Kwantlen artist Brandon Gabriel with the canoe and one of the paddles he decorated, at Tuesday's opening of contemporary Kwantlen First Nations arts exhibit at the Centennial Museum in Fort Langley.

Kwantlen artist Brandon Gabriel with the canoe and one of the paddles he decorated, at Tuesday's opening of contemporary Kwantlen First Nations arts exhibit at the Centennial Museum in Fort Langley.

Kwantlen First Nations art in spotlight

Kwantlen First Nation artists were in the spotlight when the Langley Centennial Museum opened its newest exhibit

The talents of Kwantlen First Nation artists were in the spotlight when the Langley Centennial Museum opened its newest exhibit, “Here and Now: Contemporary Kwantlen First Nations Art” on May 15.

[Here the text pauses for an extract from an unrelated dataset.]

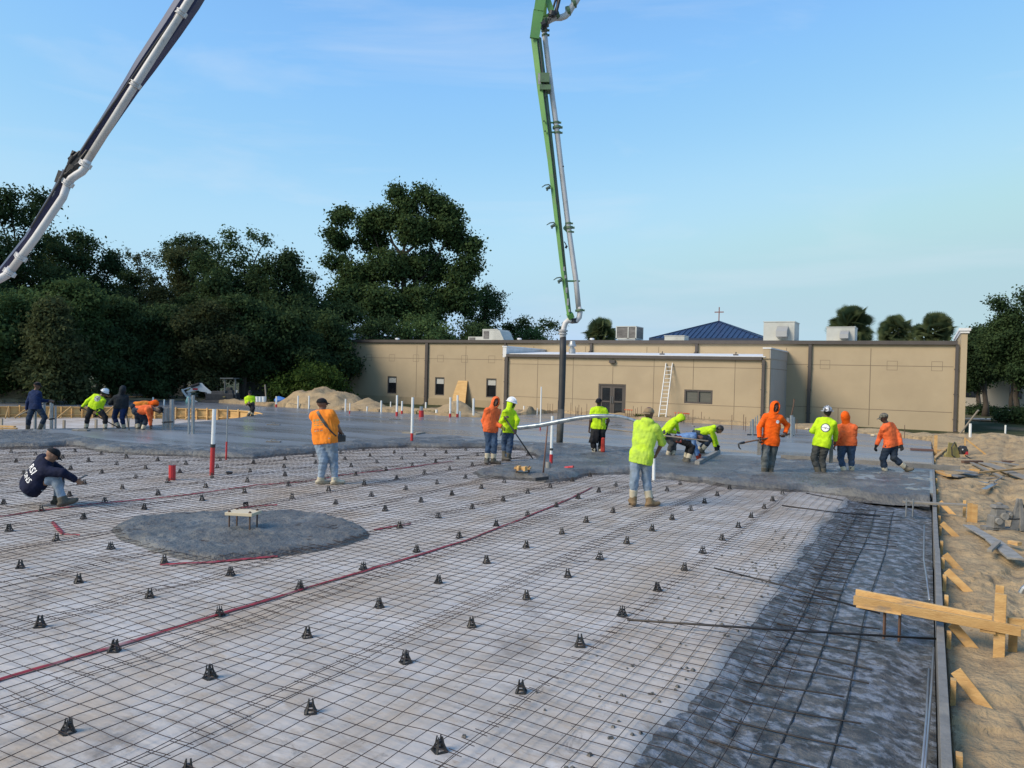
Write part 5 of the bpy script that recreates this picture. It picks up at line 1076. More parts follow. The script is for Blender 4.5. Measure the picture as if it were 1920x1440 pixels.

Featuring the work of Brandon Gabriel and Phyllis Atkins, the exhibit highlights the connection between Kwantlen First Nation’s past and present.

Works in the exhibit explore the diverse methods and inspirations of both artists, and many pieces have particular significance for the entire Kwantlen First Nation.

One of the most substantial pieces is a 25-foot canoe. Over the years, the canoe has travelled down many exciting and challenging waterways. It has recently undergone refurbishments, including a new frame, seating, and gunnel made entirely from Stanley Park cedar that fell during the great winter storm of 2006.

The canoe was painted by Gabriel and was given a proper name at the exhibit’s opening reception: “hiyakw e te stahluxw” which is hun’cem’enum (Salish language) for “Chief of the River.”

Atkins’ oil paintings also depict the community of the Kwantlen. Many of her paintings express the Kwantlen’s journey of life and the sacredness of precious resources.

Her “Salmon” painting represents the importance of the salmon industry to Kwantlen peoples. This work also is inspired by her husband’s carvings, which are on display at the corner of River Road and Mavis Street in Fort Langley.

The full house at the opening enjoyed a salmon dinner, a blanketing ceremony, and a traditional canoe blessing with drums and songs, which was the first of its kind for the Kwantlen First Nation in 100 years.

The exhibit continues until August 29.